Nobel laureate Abhijit Banerjee is Left-leaning, people rejected his views: Piyush Goyal
Banerjee helped conceptualise the Congress’ minimum income guarantee scheme. The commerce minister said ‘it is not necessary that we agree with his thinking’.
Union Commerce Minister Piyush Goyal on Friday labelled Nobel laureate Abhijit Banerjee Left-leaning, and claimed that India had rejected his views, ANI reported.
Banerjee, Esther Duflo and Michael Kremer won the 2019 Nobel Prize in economics earlier this week “for their experimental approach to alleviating global poverty.” The Indian-American economist had also helped conceptualise the Congress’ minimum income guarantee scheme called NYAY (Nyuntam Aay Yojana).
“I congratulate Abhijit Banerjee, who has won the Nobel Prize,” Goyal said at an event in Pune. He was responding to a query on Banerjee’s criticism of the state of the Indian economy. “But you know about his thinking, it is totally Left-leaning. He had supported NYAY scheme and sang praises about it. But the people of India totally rejected his thinking.”
Goyal said he was proud that “an Indian” won the Nobel Prize. “But it is not necessary that we agree with his thinking,” the minister added. “Especially, when the people rejected his views, there is no need for us to accept them.”
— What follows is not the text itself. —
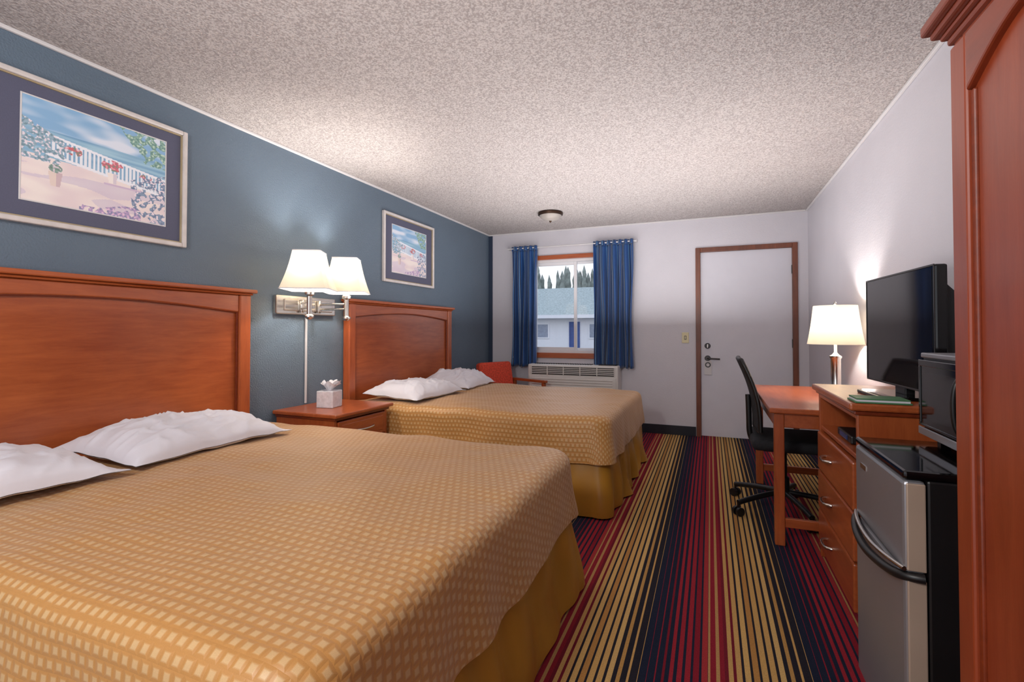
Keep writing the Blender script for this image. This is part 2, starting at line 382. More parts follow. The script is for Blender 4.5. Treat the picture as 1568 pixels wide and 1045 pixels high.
for k in range(150):
    x=-38+k*.34+random.uniform(-.2,.2); y=52+random.uniform(-2,2); h=random.uniform(7.2,9.0); r0=random.uniform(.35,.5); n=len(vs); sg=9; lv=12
    for i in range(lv+1):
        rr=r0*(1-i/lv)**.35*(1.15 if i%2 else .85)
        for q in range(sg):
            a=2*math.pi*q/sg+i*.3; vs.append((x+rr*math.cos(a)*random.uniform(.8,1.2),y+rr*math.sin(a),-.2+h*i/lv))
    for i in range(lv):
        for q in range(sg): fs.append((n+i*sg+q,n+i*sg+(q+1)%sg,n+(i+1)*sg+(q+1)%sg,n+(i+1)*sg+q))
me=D.meshes.new('conifer_trees'); me.from_pydata(vs,[],fs); obj('conifer_trees',me,tg)

# ---------------------------------------------------------------- beds
def perim(x0,x1,y0,y1,rc,nx,ny):
    near=[];
    for j in range(nx): near.append((x0+(x1-rc-x0)*j/nx,y0,0,-1))
    K=7
    for k in range(K+1):
        a=math.pi/2*k/K; near.append((x1-rc+rc*math.sin(a),y0+rc*(1-math.cos(a)),math.sin(a),-math.cos(a)))
    return near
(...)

Banerjee was among a group of economists and social scientists who, in March, urged the Narendra Modi government to restore the integrity of statistical organisations, saying their national and global reputation was “at stake”. In a statement, the group of 108 people had said it was time for “all professional economists, statisticians, [and] independent researchers in policy” to come together to “raise their voice against the tendency to suppress uncomfortable data”. Duflo was also among the signatories.
Immediately after winning the prestigious prize, Banerjee said the slowdown in economic growth in India was a big concern, and added that the crisis in the real estate sector was one of the reasons for the slowdown. “When construction goes down and brick kilns go down, the transmission of urban growth to rural areas just stops,” he told CNBC-TV18.